Panel
9. Foodscapes: Cultivation, Livelihoods, Gastronomy
While originally brought in from India, curry has long lost its association with Indianness among the Japanese population. There is curry, and there is Indian curry. The former is perhaps the most popular household dish in Japan and one of the most common restaurant foods. However, in recent two decades, Indian curry has experienced a comeback. The star of the Indian curry is the butter chicken curry. From Hokkaido to Okinawa, thousands of Indian restaurants serve this dish–a sweetish northern Indian curry with chicken stewed in tomato, heavy cream, yogurt, and butter. Indeed, this global “Indian” dish has become popular around the world, including India itself.

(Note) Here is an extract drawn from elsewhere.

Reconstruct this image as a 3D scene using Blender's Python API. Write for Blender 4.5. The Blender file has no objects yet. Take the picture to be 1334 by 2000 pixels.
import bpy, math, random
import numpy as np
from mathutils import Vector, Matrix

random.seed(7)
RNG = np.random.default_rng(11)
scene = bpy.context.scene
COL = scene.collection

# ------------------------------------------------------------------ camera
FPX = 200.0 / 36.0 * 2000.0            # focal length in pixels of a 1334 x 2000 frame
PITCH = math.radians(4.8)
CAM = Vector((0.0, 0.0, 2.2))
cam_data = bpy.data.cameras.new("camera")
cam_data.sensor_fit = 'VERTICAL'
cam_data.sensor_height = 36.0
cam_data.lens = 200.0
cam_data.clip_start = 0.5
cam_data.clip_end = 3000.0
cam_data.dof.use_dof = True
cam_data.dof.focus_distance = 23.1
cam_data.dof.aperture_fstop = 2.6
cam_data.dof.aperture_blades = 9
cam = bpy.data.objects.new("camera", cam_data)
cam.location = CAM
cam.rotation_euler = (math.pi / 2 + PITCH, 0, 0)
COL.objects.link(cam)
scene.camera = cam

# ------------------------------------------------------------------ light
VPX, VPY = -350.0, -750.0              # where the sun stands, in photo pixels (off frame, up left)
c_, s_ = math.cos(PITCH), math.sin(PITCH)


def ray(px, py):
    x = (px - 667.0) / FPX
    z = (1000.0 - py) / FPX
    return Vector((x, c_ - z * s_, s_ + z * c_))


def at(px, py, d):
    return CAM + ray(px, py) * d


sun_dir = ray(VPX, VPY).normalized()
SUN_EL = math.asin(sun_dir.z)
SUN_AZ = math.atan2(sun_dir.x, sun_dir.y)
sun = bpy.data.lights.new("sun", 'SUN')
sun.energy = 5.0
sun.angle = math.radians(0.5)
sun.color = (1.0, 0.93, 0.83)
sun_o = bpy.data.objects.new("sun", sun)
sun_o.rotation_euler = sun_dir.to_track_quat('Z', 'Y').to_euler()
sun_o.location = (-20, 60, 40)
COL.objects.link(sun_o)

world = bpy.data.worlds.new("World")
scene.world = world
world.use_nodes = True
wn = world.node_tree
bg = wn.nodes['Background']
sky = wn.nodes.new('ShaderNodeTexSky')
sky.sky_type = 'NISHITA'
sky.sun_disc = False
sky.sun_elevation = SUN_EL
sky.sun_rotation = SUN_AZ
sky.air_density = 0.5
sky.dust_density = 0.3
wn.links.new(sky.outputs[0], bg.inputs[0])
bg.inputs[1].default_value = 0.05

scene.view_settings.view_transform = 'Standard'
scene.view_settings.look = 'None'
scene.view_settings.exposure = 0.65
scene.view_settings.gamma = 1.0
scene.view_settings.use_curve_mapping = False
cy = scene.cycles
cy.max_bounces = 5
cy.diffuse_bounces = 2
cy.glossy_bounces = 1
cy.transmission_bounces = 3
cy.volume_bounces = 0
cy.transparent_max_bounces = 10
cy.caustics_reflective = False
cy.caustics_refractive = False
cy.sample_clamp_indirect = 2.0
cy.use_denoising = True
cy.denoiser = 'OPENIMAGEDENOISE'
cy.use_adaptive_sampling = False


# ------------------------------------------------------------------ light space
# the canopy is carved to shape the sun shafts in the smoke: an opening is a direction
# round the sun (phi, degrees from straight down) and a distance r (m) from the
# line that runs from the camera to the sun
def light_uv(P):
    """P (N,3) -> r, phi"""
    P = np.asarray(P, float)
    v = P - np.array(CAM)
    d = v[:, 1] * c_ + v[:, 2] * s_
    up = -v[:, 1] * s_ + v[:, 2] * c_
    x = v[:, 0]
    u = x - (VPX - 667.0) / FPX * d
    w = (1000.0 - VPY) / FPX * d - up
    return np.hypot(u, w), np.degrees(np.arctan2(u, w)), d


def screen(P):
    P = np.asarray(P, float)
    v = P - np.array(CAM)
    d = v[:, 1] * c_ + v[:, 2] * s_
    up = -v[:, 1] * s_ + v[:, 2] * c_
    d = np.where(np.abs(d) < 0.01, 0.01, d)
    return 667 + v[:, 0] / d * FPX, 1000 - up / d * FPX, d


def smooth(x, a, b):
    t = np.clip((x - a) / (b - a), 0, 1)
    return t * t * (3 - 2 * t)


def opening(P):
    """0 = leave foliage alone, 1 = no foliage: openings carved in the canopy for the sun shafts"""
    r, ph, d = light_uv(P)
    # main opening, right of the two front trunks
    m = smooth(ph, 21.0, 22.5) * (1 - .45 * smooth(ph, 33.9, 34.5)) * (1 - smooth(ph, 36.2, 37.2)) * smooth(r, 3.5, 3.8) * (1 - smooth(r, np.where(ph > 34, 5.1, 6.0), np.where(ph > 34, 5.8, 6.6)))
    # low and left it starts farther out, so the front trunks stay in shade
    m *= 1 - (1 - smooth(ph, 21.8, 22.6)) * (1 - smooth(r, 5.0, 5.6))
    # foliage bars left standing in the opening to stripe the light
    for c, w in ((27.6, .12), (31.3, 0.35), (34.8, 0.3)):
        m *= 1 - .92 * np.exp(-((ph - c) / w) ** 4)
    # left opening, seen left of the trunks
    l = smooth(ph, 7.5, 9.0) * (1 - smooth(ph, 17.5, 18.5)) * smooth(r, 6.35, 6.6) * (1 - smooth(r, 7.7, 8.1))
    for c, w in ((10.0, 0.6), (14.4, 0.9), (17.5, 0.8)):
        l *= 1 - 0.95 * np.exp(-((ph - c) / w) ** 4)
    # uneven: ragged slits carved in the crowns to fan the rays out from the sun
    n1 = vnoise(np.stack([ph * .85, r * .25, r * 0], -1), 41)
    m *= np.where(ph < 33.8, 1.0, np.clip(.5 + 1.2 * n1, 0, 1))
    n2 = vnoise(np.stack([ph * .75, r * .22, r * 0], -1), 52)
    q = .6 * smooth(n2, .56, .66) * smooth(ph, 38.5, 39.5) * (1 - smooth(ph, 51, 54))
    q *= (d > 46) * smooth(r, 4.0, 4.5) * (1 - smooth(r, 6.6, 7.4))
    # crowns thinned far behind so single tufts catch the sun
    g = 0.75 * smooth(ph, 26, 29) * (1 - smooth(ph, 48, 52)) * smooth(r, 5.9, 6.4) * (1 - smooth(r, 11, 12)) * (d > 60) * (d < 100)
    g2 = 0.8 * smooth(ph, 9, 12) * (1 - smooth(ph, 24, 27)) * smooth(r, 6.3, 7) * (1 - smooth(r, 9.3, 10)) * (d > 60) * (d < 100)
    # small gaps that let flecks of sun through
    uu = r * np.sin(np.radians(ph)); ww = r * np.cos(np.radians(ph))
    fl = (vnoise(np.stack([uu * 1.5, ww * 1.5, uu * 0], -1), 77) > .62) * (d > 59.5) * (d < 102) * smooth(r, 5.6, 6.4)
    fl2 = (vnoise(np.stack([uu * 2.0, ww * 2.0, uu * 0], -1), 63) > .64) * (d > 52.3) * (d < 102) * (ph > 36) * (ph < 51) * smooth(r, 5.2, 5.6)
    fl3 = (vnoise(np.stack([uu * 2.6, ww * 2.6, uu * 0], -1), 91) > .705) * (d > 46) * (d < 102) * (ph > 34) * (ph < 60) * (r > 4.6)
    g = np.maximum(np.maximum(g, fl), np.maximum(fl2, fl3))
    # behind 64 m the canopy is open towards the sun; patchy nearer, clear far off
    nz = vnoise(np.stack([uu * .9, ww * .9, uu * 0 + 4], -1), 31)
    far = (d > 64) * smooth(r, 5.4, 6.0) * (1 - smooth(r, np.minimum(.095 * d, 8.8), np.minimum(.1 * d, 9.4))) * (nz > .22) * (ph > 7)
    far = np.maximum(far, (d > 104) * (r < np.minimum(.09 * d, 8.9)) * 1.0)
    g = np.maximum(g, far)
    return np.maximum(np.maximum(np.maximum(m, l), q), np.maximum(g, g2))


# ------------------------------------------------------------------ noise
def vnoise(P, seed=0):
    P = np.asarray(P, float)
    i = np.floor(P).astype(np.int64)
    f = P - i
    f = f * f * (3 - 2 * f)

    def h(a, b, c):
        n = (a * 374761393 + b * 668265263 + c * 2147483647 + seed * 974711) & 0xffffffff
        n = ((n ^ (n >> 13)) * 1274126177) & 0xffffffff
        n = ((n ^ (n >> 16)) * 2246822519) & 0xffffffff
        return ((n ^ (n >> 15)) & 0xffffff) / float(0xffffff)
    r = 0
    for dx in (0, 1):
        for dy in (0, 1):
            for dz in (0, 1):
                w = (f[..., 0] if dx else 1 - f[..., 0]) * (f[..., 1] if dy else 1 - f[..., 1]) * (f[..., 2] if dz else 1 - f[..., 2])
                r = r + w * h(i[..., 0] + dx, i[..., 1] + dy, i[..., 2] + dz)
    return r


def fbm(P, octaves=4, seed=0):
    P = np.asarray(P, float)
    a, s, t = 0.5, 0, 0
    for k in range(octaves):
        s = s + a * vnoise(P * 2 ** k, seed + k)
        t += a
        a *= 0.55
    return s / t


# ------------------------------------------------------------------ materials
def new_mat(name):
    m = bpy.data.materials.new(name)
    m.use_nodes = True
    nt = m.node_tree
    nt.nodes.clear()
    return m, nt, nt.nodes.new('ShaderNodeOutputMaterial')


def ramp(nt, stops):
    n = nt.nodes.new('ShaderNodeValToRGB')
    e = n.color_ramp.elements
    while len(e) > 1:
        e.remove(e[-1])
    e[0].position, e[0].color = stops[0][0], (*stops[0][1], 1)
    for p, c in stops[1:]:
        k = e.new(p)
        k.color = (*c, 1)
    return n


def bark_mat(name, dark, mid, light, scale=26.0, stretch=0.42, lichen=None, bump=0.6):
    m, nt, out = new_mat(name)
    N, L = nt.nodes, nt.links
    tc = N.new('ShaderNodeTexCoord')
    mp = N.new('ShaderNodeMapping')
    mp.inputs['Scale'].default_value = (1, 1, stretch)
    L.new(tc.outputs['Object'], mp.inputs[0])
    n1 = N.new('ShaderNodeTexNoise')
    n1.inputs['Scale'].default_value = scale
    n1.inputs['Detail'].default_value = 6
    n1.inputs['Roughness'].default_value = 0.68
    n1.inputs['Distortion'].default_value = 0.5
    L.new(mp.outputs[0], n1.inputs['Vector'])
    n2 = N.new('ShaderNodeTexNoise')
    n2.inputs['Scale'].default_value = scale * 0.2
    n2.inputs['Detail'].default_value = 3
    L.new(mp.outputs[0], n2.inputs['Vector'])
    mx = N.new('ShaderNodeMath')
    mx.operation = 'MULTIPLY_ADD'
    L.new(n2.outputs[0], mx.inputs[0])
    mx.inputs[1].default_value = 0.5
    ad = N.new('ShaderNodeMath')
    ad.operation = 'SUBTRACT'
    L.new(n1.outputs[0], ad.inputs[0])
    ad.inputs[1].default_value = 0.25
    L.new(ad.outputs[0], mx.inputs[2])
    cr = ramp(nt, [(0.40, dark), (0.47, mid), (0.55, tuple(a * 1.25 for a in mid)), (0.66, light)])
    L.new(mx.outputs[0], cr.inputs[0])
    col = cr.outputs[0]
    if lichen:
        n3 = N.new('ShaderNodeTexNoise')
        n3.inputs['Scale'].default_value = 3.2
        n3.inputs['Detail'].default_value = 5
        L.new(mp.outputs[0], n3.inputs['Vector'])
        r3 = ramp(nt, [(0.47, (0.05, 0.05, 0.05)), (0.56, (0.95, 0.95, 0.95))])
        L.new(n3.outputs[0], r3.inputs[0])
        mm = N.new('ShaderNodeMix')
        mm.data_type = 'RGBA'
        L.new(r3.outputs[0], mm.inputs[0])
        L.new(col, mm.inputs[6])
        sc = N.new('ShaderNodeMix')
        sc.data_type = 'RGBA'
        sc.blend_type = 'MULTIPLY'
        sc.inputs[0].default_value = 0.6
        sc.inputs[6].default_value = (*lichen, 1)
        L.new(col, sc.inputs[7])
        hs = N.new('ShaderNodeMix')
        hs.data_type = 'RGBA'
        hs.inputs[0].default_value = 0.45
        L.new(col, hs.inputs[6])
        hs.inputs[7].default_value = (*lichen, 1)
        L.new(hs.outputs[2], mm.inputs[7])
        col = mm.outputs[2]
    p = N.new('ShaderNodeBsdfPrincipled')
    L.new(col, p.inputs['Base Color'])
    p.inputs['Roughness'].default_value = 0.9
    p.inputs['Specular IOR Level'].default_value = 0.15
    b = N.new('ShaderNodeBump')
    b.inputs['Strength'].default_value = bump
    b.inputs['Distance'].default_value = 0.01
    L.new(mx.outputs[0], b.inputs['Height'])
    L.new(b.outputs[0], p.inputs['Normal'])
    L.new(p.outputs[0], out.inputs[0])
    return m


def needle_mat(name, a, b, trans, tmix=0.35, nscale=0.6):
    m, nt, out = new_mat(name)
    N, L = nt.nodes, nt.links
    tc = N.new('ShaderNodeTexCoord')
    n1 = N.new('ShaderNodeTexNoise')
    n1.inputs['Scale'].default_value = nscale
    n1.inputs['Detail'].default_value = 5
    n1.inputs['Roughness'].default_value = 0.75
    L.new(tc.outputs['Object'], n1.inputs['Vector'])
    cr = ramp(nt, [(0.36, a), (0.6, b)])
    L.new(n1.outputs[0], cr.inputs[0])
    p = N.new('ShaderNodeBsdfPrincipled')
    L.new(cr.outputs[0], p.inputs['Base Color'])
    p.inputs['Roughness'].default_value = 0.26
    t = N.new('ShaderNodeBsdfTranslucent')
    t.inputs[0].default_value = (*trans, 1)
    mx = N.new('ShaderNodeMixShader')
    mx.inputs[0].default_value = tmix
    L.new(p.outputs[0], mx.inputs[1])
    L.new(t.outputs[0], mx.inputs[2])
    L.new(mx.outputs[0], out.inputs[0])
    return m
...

In Japan, it is usually accompanied by naan–either buttered or cheesy, and often all-you-can-eat. According to Curry Mania (https://food-mania.jp/butterchickencurry-toha/), a Japanese web food blog, this dish became popular only in the second half of the 2010s, coinciding with the surge of Nepali migrants entering Japan on cook visas. Though a popular food item and every restaurant offers it, it is a dish rarely found in Nepal, and most Nepalese cooks don’t eat it or even like it themselves. Why is it offered in Nepalese restaurants? Why has it become so popular in Japan? Through interviews with thirty Nepalese restaurant owners and cooks, this paper reveals that behind the ubiquitization of butter chicken curry in Japan is a story of labor migration, ethnic entrepreneurial aspiration, and stalled culinary creativity under legal and institutional constraints.